Veloce, come il mio idolo. Tutti i miei amici sanno che io amo Eto’o. Per me non è un semplice idolo: a tutti piacciono Messi e Ronaldo, io Eto’o proprio lo amo. Quando al parco giocavamo con il pallone, fingevamo di essere i grandi campioni. Tutti si ammazzavano per scegliere i migliori, io invece non ho mai avuto dubbi. «Raga, io vado in attacco. Sono Eto’o». In quegli anni sono diventato Beto’o. Avevo un quaderno in cui mi firmavo solo così. Non sono mai voluto essere qualcun altro. Lo sfondo del mio computer era Eto’o. Nella mia camera c’era Eto’o. Il mio numero di maglia era quello di Eto’o. Tutto il mio mondo era Samuel Eto’o.

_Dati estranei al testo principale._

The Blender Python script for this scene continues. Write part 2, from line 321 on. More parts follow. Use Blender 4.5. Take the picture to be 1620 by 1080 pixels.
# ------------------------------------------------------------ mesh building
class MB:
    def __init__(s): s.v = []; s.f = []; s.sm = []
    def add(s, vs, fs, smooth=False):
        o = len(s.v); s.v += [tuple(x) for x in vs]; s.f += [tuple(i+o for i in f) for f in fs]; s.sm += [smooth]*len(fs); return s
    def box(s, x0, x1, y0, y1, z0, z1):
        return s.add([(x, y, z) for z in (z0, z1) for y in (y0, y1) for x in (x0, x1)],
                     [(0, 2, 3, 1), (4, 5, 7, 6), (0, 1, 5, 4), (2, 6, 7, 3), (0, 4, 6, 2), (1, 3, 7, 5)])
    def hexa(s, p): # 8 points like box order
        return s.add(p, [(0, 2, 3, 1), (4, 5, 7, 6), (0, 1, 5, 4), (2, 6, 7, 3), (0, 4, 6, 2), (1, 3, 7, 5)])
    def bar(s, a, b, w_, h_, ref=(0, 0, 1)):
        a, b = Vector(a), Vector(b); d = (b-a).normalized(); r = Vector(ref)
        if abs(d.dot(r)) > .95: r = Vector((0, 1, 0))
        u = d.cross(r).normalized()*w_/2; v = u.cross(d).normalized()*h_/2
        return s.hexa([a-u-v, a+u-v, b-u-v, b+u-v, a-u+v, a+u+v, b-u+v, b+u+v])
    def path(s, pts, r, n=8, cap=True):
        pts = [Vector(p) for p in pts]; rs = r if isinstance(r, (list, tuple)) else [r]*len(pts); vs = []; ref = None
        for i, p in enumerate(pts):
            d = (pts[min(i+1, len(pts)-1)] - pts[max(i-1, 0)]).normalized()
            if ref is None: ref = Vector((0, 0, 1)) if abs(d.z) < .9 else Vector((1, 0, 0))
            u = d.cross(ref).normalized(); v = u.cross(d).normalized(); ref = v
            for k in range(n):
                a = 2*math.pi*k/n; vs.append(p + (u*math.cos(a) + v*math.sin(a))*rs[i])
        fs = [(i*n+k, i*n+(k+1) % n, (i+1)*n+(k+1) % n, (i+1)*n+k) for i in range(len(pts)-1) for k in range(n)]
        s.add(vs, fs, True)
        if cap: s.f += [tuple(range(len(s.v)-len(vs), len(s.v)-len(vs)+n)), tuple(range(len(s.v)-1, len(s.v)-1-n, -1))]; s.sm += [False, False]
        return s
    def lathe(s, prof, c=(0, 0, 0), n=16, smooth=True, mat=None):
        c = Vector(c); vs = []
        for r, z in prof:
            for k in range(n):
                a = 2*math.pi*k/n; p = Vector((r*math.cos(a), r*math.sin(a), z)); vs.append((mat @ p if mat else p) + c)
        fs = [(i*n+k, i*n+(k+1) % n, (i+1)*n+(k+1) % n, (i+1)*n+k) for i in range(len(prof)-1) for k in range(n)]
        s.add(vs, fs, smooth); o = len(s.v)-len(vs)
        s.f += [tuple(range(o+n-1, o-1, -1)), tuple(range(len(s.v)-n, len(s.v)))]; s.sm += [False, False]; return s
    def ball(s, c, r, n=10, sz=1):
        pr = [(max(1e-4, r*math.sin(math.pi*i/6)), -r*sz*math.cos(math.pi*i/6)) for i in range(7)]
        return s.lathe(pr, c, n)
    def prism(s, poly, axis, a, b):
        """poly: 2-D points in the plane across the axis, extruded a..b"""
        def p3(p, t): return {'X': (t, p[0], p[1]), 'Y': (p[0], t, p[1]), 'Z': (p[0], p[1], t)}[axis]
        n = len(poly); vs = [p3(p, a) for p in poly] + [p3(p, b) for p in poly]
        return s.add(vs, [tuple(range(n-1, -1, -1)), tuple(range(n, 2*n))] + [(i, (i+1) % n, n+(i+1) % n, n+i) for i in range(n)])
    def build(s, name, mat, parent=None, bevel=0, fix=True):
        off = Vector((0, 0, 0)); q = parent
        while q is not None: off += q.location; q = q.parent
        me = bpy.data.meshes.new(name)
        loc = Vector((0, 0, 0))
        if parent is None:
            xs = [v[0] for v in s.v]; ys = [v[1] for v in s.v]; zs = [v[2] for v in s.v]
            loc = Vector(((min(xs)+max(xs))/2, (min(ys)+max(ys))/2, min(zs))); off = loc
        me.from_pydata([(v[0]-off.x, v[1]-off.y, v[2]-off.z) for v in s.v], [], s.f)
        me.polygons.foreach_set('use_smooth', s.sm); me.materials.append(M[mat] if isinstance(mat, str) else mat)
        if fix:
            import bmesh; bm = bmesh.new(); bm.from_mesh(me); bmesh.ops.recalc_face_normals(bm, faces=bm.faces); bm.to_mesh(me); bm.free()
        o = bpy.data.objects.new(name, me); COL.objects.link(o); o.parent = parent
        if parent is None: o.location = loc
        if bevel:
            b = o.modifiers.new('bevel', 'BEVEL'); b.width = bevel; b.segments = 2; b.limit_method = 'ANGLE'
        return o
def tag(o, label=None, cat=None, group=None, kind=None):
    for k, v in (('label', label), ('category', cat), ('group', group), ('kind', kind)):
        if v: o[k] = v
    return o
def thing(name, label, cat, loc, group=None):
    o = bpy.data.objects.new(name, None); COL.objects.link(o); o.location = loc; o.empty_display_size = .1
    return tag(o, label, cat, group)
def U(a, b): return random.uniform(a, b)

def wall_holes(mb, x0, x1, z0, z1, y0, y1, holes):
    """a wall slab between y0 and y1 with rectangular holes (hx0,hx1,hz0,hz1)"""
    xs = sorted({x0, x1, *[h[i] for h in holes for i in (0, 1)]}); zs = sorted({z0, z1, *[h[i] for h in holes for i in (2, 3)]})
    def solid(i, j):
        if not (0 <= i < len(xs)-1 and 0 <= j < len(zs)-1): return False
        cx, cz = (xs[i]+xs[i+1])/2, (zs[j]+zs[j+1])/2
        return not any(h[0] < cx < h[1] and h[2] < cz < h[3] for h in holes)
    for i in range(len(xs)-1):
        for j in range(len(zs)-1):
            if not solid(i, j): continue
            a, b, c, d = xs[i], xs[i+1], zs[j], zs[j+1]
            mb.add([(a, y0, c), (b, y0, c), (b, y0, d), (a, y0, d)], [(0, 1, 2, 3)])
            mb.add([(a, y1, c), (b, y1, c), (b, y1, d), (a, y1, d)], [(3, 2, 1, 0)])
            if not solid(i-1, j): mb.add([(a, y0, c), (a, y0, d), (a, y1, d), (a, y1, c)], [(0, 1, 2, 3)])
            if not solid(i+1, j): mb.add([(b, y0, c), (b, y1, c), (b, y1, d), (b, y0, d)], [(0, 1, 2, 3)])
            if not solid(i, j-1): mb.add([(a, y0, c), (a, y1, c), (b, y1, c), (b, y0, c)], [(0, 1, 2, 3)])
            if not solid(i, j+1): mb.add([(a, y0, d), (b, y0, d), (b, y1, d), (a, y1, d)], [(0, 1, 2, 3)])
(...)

La prima volta in cui ho saputo della sua esistenza, lo ignoravo. Non guardavo le partite da ragazzo, ma quando iniziai a fare le prime partite, un allenatore mi disse: «Tu devi prendere la numero 9, come Eto’o». E io: «Chi?». Pochi giorni dopo si giocava a Roma la finale di Champions League tra Barcellona e Manchester United. Volevo guardarla perché giocava questo Eto’o. Andai fuori dalla casa di uno dei miei migliori amici e la spiai dalla finestra. Si vedeva il televisore. A un certo punto vedo questo giocatore che punta, fa uno scatto, scarta tutti e segna. Esulta indicando il colore della pelle.
Ho l’illuminazione: «Io voglio essere come lui, nient’altro».
Da quel giorno l’ho seguito ovunque. Sono tifoso del Chelsea e quando è andato nei Blues, sono impazzito.
Lo scorso anno è venuto a sapere che sono un suo fan. Tramite il suo procuratore, mi ha invitato alla sua partita d’addio al calcio. Mi ero appena infortunato: volevo piangere. Perché se incontro Pelé, Ronaldo, o un altro grande del calcio, sicuramente gli chiedo la foto. Ma se incontro Samuel Eto’o, io mi metto a piangere.
Anche questo fa parte del piano Beto.